Furthermore, attached to both their fuselages, are the wings. The Boeing 787’s wingspan is 60.17 meters making it shorter than the 64.75 meters of wing on the A350 (note this is the measurement of just one wing not both combined, they really are massive). The Airbus also has a larger wing area measuring at 443 meters squared, more than the 787’s 347 meters squared wing area. This means, as I mentioned earlier, the A350 can create more lift, but the large wing size compensates for the long body of the aircraft. The 787 having a smaller wing does not mean it’s worse; the smaller wing is the size it is because of airport restrictions and cost because for the smaller body, a larger wing is unneeded.

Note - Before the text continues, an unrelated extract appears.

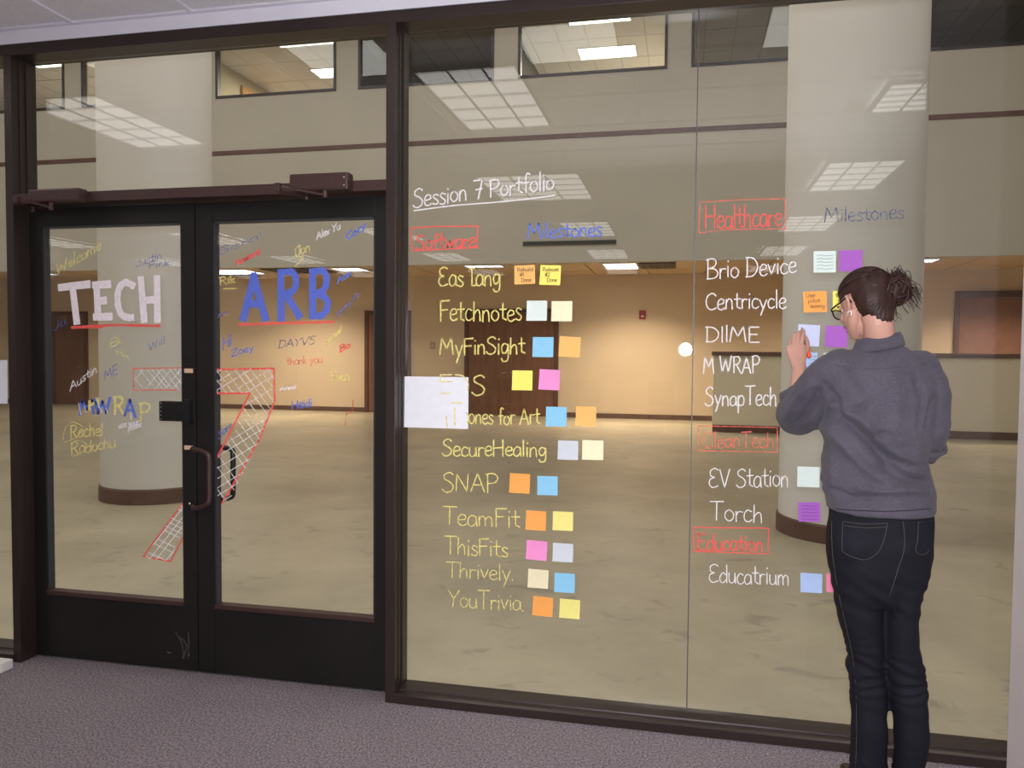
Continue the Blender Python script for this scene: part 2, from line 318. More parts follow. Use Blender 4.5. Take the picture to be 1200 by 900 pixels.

Finally, to reduce drag and wingtip vortex, the A350 has a stylish winglet which has been praised by many aviation enthusiasts and engineers by its purpose and also its looks. Although the B787 has no wingtips, when in flight, the curvature of the aircraft’s wing makes up for it.

Conclusion

Overall, bearing in mind all these facts, the Boeing 787-10 is preferred more by aviation enthusiasts and passengers. This is mainly because of the comfort the passengers receive and the stunning features available to them. However, the main question is which is kinder to our fragile and precious environment? As the Airbus A350 variant is newer, in my opinion, I believe that it is less damaging to our world. From the revolutionary winglets to the new touch screen displays available to the pilots, it’s not only safer but also less harmful to the Earth. Although many do prefer the A350 efficiency wise, the 787 is a great aircraft. Why else have airlines chosen to operate the 787, with orders totalling up to 1,455? I must say that both these aircrafts are awesome and having travelled on both, it is a shock to see how far aircrafts and the efficiencies have come.